Although Stimson has distanced himself and claimed his comments “do not reflect his core beliefs,” there is no doubt that they reflect the mindset of the Administration with regard to core human rights values and principles. Meanwhile, in an AP interview, Attorney General Alberto Gonzales joined the chorus and blamed delays in trying terror detainees at Guantánamo on legal challenges filed by their lawyers.

What is truly “shocking” is the inconvenient truth about Guantánamo. Based entirely upon the United States Government’s own documents, research undertaken by the Seton Hall University School of Law has revealed striking data regarding the profile of the Guantánamo detainees (pdf, 467 kb). The following data is largely ignored and often hidden from Americans. Among the data revealed by the Report:

  • Only 5% of the detainees were captured by United States forces. 86% of the detainees were arrested by either Pakistan or the Northern Alliance and turned over to United States custody.
  • This 86% of the detainees captured by Pakistan or the Northern Alliance were handed over to the United States at a time in which the United States offered large bounties for capture of suspected enemies.
  • 55% of the detainees are not determined to have committed any hostile acts against the United States or its coalition allies.
  • Only 8% of the detainees were characterized as al Qaeda fighters. Of the remaining detainees, 40% have no definitive connection with al Qaeda at all and 18% have no definitive affiliation with either al Qaeda or the Taliban.
  • The Government has detained numerous persons based on mere affiliations with a large number of groups that are, in fact, not on the Department of Homeland Security’s terrorist watchlist. Moreover, the nexus between such a detainee and such organizations varies considerably.

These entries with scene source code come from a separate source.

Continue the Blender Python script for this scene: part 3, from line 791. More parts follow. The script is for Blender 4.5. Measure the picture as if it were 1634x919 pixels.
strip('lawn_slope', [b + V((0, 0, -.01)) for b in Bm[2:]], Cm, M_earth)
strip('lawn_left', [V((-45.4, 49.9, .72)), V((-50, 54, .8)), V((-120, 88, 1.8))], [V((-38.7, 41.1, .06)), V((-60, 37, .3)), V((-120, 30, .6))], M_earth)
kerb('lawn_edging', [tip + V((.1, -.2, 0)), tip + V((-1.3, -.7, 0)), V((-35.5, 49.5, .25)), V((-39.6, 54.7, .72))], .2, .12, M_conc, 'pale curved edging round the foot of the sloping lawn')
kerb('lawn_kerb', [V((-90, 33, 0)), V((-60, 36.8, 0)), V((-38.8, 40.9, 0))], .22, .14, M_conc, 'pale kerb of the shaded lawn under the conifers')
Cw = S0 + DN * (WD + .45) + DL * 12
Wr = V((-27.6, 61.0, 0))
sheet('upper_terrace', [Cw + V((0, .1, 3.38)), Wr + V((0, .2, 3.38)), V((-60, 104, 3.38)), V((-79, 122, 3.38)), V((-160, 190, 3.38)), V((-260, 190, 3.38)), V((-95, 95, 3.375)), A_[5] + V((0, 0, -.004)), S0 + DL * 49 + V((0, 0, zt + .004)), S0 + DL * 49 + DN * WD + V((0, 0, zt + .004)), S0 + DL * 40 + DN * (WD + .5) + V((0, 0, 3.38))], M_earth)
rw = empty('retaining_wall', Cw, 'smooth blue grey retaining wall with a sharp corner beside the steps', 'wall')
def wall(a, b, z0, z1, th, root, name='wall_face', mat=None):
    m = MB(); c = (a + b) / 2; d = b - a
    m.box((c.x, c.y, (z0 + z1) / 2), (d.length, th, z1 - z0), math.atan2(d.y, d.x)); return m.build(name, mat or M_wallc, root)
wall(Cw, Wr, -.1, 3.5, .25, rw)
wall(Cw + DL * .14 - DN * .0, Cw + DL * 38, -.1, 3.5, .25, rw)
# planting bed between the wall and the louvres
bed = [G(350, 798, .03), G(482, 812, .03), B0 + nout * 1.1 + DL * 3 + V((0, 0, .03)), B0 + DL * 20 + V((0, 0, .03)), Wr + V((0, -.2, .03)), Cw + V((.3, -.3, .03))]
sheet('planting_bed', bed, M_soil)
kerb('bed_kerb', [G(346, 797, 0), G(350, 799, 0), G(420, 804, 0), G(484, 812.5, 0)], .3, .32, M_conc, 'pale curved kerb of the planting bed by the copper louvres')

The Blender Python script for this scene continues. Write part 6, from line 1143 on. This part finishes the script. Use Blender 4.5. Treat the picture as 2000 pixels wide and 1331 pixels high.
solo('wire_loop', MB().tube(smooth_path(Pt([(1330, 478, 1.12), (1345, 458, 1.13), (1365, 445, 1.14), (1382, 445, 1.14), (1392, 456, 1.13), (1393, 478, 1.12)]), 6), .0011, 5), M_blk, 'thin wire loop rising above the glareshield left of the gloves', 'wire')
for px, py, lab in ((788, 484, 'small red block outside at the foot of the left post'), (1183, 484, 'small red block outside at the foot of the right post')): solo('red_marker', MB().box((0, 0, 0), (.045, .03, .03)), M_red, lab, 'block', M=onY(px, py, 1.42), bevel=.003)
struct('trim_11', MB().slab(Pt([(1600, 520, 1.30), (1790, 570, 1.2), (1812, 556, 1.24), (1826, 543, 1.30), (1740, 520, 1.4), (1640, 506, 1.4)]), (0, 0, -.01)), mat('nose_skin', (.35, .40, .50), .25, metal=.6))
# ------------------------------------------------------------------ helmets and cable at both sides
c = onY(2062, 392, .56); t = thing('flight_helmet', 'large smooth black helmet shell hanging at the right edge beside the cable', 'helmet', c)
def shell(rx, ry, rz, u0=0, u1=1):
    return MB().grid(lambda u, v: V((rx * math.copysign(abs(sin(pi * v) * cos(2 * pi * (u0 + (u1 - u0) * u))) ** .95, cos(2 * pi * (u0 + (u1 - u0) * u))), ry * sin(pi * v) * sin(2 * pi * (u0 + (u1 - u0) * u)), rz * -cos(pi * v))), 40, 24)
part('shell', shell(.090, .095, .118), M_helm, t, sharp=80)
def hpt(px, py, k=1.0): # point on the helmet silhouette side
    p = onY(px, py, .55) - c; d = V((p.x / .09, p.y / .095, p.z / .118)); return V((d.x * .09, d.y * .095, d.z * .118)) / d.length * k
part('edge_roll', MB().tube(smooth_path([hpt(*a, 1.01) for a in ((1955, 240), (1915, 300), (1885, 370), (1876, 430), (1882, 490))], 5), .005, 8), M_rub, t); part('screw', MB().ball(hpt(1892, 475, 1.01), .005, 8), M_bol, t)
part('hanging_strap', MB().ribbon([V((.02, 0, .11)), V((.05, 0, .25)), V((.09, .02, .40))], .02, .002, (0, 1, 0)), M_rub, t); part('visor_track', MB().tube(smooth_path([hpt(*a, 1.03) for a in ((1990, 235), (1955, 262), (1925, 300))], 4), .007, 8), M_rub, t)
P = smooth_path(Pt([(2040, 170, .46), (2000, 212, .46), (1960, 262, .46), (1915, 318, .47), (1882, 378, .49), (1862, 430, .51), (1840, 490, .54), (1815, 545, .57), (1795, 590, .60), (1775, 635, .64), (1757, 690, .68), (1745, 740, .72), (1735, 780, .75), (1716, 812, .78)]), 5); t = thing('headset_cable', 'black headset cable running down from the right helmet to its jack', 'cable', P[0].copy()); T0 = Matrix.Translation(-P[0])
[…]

Throughout the Bush administration and the 109th Congress, the Constitution and its guarantees have been severely curtailed and redefined. America’s standing in the world is the lowest it has ever been. Those who are labeled “enemy combatants” lose many rights including habeas corpus, with the passage in October of the Military Commissions Act.

The abuse of prisoners and their inability to challenge their detention is a stain on America’s legacy of liberty and justice for all. It is not too late for Americans and their representatives to right the wrongs that have been committed and finally confront this inconvenient truth.